(EXERCISE AIM):
Quote the listing below word for word, stopping after the line that contains "M_TR = N.mat".

[Rows from a 3D scene dataset]
** START **
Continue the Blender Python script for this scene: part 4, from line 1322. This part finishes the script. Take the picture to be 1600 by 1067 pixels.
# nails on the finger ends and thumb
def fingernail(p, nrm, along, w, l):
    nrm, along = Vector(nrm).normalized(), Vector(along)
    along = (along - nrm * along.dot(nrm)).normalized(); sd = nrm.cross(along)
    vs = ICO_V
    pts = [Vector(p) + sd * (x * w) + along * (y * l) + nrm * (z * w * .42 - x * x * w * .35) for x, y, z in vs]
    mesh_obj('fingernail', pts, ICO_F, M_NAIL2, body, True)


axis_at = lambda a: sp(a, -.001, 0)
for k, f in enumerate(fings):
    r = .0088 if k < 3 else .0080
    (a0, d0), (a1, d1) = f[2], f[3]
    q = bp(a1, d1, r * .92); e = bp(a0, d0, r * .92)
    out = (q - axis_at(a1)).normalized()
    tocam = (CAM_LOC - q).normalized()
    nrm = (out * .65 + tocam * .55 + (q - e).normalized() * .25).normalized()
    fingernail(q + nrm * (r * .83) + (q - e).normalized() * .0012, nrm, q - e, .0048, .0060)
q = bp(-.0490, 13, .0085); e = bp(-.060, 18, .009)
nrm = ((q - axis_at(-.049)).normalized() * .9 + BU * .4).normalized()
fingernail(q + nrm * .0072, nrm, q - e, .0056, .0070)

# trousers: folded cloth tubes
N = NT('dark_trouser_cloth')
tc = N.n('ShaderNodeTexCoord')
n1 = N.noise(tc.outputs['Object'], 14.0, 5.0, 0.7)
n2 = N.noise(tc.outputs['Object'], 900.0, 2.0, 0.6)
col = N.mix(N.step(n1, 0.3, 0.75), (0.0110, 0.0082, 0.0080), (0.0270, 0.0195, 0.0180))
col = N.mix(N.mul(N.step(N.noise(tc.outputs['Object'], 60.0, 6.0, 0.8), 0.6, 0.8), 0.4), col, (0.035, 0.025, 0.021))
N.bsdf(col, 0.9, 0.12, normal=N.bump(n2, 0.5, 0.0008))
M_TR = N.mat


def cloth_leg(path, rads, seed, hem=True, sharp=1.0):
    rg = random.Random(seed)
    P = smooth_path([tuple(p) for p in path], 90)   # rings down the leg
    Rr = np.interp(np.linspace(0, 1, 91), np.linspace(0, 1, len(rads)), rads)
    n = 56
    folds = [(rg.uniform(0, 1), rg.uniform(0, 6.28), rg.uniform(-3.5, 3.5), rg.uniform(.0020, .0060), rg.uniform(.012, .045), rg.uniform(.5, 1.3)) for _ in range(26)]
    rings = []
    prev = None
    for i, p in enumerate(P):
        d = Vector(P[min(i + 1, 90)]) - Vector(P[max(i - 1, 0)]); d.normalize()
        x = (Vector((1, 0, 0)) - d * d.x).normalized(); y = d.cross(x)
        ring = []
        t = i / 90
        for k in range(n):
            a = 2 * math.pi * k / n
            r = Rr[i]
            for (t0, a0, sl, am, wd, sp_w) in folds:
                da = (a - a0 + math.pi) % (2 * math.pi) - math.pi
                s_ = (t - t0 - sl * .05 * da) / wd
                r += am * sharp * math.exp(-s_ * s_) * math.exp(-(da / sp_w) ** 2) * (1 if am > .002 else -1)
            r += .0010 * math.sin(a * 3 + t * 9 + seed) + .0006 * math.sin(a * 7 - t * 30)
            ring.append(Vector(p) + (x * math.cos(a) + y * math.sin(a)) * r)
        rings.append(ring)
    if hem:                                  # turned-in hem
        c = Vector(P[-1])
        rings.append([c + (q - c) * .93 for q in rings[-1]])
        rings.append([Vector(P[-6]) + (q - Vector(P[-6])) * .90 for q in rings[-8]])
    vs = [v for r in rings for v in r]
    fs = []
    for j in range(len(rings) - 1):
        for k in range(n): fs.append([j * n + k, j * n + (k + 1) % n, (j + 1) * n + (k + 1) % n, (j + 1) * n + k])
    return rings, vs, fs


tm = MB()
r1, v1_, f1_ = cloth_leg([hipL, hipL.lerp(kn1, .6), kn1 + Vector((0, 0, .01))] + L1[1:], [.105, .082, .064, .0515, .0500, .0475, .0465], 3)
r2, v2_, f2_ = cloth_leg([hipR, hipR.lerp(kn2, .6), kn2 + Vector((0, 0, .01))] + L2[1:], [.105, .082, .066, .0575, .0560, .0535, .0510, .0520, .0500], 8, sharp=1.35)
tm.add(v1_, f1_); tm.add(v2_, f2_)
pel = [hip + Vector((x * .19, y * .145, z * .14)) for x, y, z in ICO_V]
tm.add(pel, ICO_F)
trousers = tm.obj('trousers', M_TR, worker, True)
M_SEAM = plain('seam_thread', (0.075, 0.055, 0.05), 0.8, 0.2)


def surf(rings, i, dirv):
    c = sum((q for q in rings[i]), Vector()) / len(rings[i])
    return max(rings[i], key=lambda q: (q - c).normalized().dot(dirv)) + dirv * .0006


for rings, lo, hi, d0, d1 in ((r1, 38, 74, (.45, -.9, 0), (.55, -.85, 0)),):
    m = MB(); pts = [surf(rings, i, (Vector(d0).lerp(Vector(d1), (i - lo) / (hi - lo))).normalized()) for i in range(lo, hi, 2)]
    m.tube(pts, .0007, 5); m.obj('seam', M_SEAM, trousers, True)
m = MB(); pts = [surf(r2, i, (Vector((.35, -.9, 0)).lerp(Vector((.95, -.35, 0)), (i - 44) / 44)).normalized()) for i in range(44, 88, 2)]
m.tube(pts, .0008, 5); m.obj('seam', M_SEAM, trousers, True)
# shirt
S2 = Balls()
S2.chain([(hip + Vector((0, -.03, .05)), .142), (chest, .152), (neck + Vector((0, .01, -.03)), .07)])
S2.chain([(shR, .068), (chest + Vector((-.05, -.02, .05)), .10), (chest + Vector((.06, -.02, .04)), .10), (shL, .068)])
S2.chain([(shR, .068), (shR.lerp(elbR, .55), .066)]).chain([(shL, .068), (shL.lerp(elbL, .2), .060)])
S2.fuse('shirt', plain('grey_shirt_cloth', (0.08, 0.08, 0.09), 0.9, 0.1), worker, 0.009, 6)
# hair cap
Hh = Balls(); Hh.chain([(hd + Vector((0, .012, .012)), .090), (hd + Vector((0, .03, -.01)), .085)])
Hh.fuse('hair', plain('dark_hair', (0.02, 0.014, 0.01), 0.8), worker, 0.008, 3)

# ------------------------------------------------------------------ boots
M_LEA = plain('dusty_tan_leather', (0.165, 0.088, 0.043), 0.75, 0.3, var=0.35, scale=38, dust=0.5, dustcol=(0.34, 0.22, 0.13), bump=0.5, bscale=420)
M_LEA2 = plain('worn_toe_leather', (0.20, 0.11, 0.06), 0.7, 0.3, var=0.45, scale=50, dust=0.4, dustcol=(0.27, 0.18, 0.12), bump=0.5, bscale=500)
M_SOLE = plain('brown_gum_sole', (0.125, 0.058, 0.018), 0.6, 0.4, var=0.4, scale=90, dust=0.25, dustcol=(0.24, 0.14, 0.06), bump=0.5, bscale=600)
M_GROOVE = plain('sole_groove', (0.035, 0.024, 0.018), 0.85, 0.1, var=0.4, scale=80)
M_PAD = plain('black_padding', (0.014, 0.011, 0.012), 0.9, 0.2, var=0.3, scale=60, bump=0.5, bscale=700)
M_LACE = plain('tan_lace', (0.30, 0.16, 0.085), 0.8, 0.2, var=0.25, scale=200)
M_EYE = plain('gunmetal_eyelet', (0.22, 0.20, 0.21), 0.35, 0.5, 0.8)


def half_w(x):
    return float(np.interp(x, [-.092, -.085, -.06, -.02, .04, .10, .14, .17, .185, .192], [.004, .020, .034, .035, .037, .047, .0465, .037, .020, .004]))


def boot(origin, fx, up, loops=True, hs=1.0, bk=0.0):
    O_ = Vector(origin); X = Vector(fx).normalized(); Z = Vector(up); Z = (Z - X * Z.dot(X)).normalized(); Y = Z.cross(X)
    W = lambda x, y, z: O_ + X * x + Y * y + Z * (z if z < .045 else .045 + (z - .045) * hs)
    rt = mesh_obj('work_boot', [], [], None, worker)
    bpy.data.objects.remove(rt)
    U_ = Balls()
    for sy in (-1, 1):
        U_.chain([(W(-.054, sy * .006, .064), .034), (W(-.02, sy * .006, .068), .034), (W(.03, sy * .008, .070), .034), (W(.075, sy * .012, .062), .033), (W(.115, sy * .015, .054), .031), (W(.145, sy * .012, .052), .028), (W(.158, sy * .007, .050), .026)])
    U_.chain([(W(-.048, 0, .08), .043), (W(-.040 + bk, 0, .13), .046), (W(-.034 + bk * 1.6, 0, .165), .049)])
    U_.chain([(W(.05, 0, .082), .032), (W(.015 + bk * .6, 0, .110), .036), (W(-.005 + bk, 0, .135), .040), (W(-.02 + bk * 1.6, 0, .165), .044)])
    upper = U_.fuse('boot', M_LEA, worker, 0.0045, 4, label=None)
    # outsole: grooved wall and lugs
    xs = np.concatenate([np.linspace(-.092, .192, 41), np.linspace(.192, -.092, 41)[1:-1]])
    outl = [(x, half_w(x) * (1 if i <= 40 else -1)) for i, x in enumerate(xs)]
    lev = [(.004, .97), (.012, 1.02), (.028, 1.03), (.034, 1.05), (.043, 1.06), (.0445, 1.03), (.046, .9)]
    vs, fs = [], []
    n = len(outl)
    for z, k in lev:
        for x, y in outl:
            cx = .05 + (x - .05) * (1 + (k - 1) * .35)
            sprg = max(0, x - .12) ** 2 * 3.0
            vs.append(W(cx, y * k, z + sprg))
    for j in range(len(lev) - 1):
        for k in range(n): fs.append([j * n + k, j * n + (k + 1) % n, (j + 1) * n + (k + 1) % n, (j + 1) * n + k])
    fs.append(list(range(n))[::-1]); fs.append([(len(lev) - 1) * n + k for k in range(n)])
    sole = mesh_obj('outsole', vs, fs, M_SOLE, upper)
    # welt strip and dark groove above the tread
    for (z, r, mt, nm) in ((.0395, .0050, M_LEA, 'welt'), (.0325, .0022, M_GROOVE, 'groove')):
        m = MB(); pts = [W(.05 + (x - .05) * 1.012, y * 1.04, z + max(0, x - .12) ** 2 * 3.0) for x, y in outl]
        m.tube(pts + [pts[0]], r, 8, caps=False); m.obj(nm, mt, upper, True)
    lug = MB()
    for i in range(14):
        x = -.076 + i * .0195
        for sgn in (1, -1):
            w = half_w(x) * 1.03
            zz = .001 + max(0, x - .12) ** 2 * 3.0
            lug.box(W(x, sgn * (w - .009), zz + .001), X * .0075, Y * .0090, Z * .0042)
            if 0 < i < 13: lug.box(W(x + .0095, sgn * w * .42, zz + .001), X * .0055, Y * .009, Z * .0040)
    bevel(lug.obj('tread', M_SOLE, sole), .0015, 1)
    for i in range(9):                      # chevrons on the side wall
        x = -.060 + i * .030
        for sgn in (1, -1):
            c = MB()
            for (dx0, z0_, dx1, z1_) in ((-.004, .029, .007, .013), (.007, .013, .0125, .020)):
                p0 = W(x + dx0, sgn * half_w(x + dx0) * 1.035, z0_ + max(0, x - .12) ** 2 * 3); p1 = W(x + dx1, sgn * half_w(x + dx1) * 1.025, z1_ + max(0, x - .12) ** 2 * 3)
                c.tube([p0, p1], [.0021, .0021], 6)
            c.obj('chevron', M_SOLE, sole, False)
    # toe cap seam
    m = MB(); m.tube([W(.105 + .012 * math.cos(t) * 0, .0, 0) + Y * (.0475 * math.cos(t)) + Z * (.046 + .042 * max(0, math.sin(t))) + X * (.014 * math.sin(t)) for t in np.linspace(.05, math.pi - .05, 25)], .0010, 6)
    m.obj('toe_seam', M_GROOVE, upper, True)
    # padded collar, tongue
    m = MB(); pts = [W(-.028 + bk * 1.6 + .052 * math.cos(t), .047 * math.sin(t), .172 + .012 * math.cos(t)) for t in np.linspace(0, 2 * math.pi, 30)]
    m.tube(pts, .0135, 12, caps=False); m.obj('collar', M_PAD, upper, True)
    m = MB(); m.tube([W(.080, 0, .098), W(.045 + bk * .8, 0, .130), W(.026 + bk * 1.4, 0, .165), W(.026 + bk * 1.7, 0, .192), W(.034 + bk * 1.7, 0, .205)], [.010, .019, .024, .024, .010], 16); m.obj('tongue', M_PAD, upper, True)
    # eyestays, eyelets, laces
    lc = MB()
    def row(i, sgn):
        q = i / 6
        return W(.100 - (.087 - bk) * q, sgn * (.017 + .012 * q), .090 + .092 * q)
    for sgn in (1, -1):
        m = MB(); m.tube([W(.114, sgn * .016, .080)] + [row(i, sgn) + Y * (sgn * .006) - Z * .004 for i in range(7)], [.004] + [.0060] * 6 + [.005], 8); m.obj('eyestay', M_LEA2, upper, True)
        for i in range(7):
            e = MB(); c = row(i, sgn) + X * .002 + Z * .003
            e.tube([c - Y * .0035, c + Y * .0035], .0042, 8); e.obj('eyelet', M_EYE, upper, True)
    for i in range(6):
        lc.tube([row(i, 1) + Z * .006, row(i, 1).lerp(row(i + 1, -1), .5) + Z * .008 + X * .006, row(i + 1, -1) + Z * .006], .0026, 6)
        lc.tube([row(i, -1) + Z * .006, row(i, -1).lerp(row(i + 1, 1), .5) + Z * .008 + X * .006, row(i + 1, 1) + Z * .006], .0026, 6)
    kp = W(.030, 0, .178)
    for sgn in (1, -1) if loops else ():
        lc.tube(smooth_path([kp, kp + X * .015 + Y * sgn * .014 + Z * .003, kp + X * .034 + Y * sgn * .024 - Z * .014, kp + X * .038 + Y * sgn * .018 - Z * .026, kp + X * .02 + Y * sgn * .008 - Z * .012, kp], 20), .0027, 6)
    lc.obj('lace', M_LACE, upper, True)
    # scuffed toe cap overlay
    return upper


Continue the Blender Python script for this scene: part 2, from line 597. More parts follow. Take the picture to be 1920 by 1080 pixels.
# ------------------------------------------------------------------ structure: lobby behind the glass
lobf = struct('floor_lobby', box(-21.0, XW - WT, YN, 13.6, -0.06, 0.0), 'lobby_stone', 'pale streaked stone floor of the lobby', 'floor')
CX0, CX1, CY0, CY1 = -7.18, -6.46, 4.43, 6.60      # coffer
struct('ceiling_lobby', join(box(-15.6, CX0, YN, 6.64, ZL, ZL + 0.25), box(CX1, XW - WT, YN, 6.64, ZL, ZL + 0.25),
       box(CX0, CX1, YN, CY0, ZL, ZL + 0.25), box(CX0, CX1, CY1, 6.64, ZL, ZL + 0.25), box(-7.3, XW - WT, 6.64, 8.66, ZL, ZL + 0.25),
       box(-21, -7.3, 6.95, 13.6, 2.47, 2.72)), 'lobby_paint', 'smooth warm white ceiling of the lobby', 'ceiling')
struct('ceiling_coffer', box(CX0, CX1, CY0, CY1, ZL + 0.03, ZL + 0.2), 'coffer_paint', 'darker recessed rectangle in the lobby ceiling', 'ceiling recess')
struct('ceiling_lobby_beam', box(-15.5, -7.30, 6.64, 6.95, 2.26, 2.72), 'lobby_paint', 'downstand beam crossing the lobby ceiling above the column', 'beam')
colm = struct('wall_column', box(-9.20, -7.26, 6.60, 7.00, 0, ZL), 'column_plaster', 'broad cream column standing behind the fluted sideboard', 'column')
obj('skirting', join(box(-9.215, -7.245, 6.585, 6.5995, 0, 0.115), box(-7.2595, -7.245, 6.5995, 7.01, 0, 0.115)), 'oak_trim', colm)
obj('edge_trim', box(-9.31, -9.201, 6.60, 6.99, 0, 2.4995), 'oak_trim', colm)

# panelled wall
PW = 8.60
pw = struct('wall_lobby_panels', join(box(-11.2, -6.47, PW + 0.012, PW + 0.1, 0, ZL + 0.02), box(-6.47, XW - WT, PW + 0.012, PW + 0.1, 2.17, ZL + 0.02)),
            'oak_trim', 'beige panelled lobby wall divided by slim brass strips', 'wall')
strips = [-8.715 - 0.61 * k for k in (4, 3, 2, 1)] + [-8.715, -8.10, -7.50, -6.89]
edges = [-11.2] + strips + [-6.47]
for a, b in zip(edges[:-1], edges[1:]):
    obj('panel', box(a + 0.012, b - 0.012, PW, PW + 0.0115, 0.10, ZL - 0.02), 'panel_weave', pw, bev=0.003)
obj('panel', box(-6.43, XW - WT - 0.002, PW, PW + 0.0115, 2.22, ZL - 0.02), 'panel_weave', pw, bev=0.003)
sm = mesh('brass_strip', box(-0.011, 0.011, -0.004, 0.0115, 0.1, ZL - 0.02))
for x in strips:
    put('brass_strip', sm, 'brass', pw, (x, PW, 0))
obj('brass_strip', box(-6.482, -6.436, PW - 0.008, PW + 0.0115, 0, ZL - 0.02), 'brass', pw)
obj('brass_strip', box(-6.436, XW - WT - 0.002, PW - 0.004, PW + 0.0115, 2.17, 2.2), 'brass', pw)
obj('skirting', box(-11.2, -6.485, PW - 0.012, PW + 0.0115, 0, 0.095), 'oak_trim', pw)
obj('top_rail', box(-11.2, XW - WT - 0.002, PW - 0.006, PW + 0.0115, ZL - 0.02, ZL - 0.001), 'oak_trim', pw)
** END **
(EXERCISE RESPONSE):
Continue the Blender Python script for this scene: part 4, from line 1322. This part finishes the script. Take the picture to be 1600 by 1067 pixels.
# nails on the finger ends and thumb
def fingernail(p, nrm, along, w, l):
    nrm, along = Vector(nrm).normalized(), Vector(along)
    along = (along - nrm * along.dot(nrm)).normalized(); sd = nrm.cross(along)
    vs = ICO_V
    pts = [Vector(p) + sd * (x * w) + along * (y * l) + nrm * (z * w * .42 - x * x * w * .35) for x, y, z in vs]
    mesh_obj('fingernail', pts, ICO_F, M_NAIL2, body, True)


axis_at = lambda a: sp(a, -.001, 0)
for k, f in enumerate(fings):
    r = .0088 if k < 3 else .0080
    (a0, d0), (a1, d1) = f[2], f[3]
    q = bp(a1, d1, r * .92); e = bp(a0, d0, r * .92)
    out = (q - axis_at(a1)).normalized()
    tocam = (CAM_LOC - q).normalized()
    nrm = (out * .65 + tocam * .55 + (q - e).normalized() * .25).normalized()
    fingernail(q + nrm * (r * .83) + (q - e).normalized() * .0012, nrm, q - e, .0048, .0060)
q = bp(-.0490, 13, .0085); e = bp(-.060, 18, .009)
nrm = ((q - axis_at(-.049)).normalized() * .9 + BU * .4).normalized()
fingernail(q + nrm * .0072, nrm, q - e, .0056, .0070)

# trousers: folded cloth tubes
N = NT('dark_trouser_cloth')
tc = N.n('ShaderNodeTexCoord')
n1 = N.noise(tc.outputs['Object'], 14.0, 5.0, 0.7)
n2 = N.noise(tc.outputs['Object'], 900.0, 2.0, 0.6)
col = N.mix(N.step(n1, 0.3, 0.75), (0.0110, 0.0082, 0.0080), (0.0270, 0.0195, 0.0180))
col = N.mix(N.mul(N.step(N.noise(tc.outputs['Object'], 60.0, 6.0, 0.8), 0.6, 0.8), 0.4), col, (0.035, 0.025, 0.021))
N.bsdf(col, 0.9, 0.12, normal=N.bump(n2, 0.5, 0.0008))
M_TR = N.mat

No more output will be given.